*** Supplied entries ***
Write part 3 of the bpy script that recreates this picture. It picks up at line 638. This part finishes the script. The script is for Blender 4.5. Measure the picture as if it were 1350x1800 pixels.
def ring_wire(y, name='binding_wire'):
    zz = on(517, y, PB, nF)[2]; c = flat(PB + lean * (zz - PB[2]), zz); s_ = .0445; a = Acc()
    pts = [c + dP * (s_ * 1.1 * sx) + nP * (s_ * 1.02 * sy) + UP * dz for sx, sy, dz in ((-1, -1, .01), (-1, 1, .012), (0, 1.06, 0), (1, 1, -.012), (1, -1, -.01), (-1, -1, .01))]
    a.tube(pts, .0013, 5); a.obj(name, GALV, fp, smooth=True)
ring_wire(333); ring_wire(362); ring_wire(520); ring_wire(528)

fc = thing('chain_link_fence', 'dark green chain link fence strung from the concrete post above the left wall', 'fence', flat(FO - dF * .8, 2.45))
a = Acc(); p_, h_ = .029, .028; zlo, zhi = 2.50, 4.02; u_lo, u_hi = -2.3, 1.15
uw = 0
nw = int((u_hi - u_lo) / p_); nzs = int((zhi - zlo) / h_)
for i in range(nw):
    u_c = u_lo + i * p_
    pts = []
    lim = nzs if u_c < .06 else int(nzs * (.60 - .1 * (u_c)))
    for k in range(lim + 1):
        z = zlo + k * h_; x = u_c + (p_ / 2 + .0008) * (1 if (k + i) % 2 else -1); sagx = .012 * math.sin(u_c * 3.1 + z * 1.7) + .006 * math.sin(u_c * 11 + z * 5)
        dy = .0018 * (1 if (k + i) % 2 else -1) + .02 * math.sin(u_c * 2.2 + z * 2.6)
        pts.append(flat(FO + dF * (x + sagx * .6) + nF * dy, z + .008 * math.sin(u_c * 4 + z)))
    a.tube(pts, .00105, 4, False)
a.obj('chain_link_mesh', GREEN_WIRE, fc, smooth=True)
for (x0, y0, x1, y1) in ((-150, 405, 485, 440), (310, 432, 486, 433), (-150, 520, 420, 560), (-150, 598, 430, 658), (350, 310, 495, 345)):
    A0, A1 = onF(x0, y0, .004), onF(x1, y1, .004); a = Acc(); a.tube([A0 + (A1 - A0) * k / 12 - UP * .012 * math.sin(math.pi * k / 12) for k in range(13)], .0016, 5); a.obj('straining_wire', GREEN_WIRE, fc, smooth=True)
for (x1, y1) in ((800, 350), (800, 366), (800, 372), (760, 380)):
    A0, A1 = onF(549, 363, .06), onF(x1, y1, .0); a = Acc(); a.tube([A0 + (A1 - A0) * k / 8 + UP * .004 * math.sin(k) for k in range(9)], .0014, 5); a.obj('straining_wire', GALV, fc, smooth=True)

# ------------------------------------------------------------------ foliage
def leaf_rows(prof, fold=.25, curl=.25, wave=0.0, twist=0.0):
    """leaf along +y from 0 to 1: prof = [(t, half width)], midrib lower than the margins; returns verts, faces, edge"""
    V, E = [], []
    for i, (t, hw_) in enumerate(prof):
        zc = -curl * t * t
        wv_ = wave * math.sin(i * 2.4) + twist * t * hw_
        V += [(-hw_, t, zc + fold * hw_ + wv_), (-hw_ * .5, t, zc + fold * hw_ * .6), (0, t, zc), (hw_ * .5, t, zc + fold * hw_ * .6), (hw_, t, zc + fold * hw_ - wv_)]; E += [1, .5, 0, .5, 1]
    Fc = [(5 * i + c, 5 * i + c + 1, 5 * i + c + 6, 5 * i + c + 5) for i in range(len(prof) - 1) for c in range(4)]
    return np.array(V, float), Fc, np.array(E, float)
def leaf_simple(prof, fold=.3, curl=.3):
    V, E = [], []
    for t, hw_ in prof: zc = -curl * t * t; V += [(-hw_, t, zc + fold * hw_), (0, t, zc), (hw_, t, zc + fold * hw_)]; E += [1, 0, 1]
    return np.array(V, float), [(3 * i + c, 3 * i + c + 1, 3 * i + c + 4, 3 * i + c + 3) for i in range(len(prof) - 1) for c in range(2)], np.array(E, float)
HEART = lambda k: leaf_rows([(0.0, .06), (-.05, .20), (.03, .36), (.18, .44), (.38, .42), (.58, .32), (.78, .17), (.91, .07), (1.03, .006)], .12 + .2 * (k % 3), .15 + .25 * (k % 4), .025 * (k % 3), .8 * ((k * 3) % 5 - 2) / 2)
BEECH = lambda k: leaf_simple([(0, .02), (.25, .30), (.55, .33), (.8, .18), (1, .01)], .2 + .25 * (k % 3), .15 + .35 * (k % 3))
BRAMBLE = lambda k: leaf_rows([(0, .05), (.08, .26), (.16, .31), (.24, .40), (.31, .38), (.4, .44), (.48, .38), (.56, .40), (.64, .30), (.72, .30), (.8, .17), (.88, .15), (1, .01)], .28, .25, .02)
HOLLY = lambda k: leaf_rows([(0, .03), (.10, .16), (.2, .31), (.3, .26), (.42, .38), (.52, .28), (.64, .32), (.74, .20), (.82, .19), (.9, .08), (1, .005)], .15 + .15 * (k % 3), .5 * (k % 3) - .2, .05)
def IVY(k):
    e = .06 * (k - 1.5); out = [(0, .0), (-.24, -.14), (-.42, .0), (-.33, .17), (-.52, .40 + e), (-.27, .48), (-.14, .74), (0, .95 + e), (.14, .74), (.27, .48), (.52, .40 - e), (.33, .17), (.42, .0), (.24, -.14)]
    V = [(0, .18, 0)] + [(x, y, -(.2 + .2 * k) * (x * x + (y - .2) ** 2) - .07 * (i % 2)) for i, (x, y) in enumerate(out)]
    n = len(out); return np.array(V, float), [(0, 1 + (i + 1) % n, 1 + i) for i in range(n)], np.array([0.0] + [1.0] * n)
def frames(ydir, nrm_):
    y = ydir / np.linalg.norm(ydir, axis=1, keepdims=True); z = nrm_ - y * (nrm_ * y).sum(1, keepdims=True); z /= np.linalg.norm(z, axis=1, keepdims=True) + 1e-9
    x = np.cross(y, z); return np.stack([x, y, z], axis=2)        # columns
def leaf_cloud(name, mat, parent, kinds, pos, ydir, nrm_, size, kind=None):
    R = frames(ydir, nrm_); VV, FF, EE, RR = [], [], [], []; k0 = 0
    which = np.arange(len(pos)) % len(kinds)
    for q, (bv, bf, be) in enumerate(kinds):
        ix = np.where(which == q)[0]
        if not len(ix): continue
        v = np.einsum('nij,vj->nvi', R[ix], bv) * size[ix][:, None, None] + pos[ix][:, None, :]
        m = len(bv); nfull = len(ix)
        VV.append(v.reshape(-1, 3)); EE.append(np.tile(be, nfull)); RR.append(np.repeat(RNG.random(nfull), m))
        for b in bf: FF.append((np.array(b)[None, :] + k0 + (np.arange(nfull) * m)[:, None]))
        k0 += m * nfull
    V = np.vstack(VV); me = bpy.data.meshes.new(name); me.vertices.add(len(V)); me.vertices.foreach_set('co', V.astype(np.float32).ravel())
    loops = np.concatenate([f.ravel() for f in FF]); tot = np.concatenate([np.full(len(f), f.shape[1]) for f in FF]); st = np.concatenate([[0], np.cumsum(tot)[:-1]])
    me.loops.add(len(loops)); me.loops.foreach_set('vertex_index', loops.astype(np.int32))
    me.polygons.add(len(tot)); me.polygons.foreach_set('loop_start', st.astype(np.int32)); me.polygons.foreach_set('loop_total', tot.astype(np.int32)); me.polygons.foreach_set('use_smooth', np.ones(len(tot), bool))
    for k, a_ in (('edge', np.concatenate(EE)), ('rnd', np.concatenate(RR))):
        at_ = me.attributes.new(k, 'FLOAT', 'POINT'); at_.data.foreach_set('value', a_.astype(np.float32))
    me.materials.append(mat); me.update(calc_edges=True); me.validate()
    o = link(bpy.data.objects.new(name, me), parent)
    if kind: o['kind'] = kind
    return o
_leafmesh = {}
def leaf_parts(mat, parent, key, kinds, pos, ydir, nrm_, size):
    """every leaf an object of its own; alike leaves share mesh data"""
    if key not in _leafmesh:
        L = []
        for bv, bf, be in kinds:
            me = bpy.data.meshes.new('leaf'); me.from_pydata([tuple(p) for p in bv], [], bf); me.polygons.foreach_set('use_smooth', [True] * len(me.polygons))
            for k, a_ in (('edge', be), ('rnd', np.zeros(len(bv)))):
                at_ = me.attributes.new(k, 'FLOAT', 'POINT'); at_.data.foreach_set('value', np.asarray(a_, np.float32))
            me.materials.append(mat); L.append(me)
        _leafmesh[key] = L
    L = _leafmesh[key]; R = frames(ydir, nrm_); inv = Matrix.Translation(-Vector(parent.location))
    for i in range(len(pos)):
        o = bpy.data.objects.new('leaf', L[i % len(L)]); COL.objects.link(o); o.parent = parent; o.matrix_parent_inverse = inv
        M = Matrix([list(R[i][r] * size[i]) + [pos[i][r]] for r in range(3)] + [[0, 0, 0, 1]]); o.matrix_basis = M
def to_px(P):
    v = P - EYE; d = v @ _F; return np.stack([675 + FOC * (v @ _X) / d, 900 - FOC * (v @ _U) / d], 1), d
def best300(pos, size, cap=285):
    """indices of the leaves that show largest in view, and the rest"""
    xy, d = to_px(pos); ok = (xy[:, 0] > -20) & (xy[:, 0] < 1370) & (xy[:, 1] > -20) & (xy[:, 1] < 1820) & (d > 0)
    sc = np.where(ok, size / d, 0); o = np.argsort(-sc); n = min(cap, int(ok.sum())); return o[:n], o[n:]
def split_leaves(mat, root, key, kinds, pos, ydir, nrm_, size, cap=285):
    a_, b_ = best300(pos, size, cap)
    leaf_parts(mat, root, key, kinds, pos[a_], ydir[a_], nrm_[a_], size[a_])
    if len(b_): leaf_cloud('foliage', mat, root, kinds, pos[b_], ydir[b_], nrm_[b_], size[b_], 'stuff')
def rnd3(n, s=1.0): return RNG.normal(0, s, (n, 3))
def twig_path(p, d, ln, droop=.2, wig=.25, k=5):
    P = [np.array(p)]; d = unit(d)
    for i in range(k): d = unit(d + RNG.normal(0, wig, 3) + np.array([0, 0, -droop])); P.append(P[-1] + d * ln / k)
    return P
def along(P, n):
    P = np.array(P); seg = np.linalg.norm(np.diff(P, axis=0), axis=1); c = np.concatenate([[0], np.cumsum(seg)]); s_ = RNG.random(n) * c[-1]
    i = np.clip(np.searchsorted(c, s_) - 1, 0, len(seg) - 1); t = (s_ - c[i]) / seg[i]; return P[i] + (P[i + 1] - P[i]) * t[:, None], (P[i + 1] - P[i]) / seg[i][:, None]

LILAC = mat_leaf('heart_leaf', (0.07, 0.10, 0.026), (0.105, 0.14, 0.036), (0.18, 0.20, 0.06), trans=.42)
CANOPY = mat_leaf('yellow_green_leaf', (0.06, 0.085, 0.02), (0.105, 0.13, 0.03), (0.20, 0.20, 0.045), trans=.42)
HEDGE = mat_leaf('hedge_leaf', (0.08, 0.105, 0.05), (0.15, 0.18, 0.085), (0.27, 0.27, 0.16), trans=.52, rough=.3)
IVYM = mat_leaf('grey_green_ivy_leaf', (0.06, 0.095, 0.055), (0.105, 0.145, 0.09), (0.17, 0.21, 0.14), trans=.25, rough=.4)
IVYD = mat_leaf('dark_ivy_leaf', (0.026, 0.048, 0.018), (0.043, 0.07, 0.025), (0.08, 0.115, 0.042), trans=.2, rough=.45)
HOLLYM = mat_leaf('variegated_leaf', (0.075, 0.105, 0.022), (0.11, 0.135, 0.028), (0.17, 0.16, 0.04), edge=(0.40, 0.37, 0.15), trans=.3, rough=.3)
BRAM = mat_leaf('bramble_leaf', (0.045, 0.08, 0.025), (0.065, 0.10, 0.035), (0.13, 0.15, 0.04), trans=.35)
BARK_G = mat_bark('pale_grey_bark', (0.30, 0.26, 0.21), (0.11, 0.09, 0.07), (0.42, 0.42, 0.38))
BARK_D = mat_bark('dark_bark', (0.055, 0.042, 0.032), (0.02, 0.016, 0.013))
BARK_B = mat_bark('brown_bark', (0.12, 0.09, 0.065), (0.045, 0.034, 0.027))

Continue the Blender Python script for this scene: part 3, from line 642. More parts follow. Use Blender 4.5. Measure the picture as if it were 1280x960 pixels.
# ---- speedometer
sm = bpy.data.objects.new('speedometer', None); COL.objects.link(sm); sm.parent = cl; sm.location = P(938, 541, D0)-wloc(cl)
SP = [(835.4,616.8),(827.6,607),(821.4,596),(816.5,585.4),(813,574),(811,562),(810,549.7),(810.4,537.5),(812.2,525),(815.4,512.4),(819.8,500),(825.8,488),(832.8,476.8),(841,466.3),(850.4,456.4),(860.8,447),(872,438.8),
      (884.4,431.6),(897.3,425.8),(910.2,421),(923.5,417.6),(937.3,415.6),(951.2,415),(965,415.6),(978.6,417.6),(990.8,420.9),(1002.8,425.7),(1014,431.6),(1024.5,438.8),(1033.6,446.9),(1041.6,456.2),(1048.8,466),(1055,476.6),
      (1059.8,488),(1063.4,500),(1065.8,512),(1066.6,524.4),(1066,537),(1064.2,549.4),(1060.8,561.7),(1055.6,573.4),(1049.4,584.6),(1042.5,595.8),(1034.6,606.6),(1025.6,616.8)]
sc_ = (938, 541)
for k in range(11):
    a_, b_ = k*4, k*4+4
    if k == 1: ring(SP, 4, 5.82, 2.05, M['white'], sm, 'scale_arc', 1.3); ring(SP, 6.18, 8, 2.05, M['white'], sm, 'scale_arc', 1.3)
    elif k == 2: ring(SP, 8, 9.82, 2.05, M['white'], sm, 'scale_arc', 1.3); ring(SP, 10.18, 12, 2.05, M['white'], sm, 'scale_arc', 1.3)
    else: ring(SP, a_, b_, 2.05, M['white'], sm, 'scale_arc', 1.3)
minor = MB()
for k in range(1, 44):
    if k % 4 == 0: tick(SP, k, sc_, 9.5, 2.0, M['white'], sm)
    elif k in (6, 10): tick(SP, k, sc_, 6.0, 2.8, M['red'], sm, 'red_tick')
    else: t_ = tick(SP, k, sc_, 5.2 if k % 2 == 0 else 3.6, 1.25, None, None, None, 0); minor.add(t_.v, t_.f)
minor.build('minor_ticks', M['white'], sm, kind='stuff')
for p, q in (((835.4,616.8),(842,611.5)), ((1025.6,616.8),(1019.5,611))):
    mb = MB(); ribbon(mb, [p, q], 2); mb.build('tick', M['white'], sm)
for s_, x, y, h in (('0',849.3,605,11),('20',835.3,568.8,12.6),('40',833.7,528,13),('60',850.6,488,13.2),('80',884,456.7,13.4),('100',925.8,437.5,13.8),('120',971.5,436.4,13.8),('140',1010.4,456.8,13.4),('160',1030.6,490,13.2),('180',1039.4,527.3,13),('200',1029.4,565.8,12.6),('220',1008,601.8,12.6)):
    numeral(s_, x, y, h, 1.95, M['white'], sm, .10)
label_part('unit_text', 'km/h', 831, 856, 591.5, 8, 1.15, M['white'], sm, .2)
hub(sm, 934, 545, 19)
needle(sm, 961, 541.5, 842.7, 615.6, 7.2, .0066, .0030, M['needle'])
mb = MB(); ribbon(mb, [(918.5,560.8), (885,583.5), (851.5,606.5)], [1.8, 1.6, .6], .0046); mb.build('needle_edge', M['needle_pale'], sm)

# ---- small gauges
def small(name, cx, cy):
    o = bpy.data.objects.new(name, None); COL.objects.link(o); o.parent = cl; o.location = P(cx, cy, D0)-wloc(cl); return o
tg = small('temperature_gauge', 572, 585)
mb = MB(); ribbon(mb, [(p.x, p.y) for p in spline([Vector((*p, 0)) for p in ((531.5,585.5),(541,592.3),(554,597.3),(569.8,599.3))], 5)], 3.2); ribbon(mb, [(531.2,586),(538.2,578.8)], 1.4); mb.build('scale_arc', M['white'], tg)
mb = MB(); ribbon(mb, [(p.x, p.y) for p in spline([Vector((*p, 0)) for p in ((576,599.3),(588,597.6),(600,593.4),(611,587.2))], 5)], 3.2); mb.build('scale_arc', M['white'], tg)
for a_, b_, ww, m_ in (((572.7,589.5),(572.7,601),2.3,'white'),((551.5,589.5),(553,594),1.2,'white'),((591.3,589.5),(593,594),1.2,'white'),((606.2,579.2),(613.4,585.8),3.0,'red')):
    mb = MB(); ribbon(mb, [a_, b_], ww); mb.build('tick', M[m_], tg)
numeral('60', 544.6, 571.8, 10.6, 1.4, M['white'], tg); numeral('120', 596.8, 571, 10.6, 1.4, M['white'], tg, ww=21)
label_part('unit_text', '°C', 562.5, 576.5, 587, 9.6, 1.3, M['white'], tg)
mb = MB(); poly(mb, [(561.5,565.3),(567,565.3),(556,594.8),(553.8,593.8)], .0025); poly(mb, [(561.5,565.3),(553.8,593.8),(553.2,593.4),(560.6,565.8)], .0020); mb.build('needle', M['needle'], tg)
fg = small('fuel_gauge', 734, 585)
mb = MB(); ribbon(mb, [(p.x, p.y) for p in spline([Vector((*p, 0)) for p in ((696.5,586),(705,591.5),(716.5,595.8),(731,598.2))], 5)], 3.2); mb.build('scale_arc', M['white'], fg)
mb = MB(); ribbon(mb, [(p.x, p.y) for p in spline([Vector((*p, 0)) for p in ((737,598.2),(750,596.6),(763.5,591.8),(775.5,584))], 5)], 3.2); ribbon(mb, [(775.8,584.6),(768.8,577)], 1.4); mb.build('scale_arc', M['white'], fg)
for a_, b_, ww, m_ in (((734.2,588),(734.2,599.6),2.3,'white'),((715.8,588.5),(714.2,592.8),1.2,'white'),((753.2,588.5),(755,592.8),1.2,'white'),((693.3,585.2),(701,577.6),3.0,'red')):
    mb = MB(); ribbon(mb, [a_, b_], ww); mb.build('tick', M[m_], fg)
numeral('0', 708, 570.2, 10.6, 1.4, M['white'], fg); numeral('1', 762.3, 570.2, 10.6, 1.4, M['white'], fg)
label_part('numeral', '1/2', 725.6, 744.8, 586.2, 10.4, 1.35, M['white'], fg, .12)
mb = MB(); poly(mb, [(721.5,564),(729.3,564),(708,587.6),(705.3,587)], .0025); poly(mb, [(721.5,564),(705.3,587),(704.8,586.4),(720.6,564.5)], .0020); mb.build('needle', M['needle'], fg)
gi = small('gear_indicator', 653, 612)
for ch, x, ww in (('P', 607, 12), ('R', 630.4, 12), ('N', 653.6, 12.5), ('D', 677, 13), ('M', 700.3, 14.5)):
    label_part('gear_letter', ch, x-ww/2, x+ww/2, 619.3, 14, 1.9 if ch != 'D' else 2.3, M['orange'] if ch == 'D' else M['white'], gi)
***
### Exercise aim
Find how many lines in the material hold the word "script" and state that number alone.

### Correct answer
2